“I’m leaving.”

“I’m leaving.”

“I’m leaving.”

How I hate those words. I have heard them so many times in my working life and almost every single time they brought nothing but sadness. Especially when those words were said by someone whom I enjoyed working with.

My initial reaction is a shock that slowly settles in as I try to understand and explain to my own flailing mind and emotions. And then – nothingness. Just. Plain. Nothing.

It usually takes me a while to start enjoying new people after times like this. When someone new comes instead of my friend, I feel almost as I would betray him/her if I would like their “substitute.”

Last night, after hearing the news, I wasn’t even shocked. I was scared out of my brain. Thinking of the things that would have to be done, thinking of the past experience…

At my previous job, after four years, we got managers. It was natural since the team got bigger. During the first year, however, I had four different managers and the last one, that stayed, was the reason I started to hate each morning when I had work and that manager was the reason I left the job that otherwise was interesting to me. That previous experience looms ominously over my head, whispering in my ears “This is about to happen again.”

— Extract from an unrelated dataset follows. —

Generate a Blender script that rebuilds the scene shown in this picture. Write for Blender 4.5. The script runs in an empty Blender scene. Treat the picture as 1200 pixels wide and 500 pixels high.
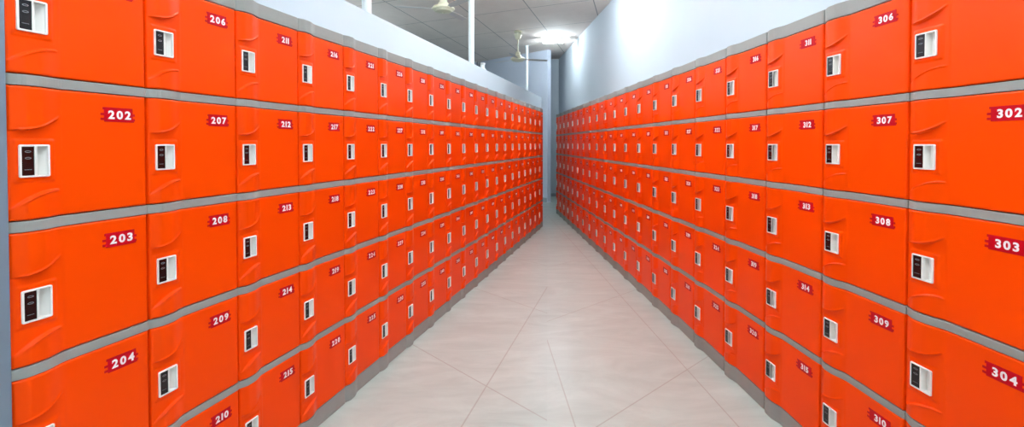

What makes matters worse (or not?) is the fact that the reasons are valid and I can’t even argue about it. It’s nothing work-related and I would probably do the same thing. Yet…

As I was going to work this morning, this situation on my mind, I thought of the other story, found in Matthew 16.

Then Jesus made it clear to his disciples that it was now necessary for him to go to Jerusalem, submit to an ordeal of suffering at the hands of the religious leaders, be killed, and then on the third day be raised up alive.

Peter took him in hand, protesting, “Impossible, Master! That can never be!”

But Jesus didn’t swerve. “Peter, get out of my way. Satan, get lost. You have no idea how God works.”

The reasons there were also important. It had nothing to do with Jesus wanting to get rid of his disciples and leave them on their own. Yet, he had to leave and Peter wasn’t having that.

I’ve heard many sermons about this and how could Peter not believe in Jesus and let Him do what He knew He had to do. Those preachers, I think, were forgetting one basic thing: Peter was a human being. A human being with emotions and fears. We all hate uncertainty (I have yet to meet the person who thrives on uncertainty… though I’ve met many who crave the opposite.)

I wonder… did Peter simply worry about Jesus getting killed or was he more afraid of the fact that he (and the rest of disciples) would be left alone after three years of hanging out together, learning from the Teacher, following his every step?

I wonder… did Peter even hear the last part of Jesus’ words about “raised up alive on the third day” or his brain simply stopped at the words “be killed”?

As I read that story, I can’t help but think that I would react just like Peter did. Without knowing the full story, it’s scary to think that your friend is about to leave you. If it scares me that my colleague is leaving my company (and not dying), I can only imagine how Peter was scared (along with the other 11).

Both stories have good sides and good reasons. One day, we’ll know why it all happened and we’ll celebrate together. For now, we just have to keep going.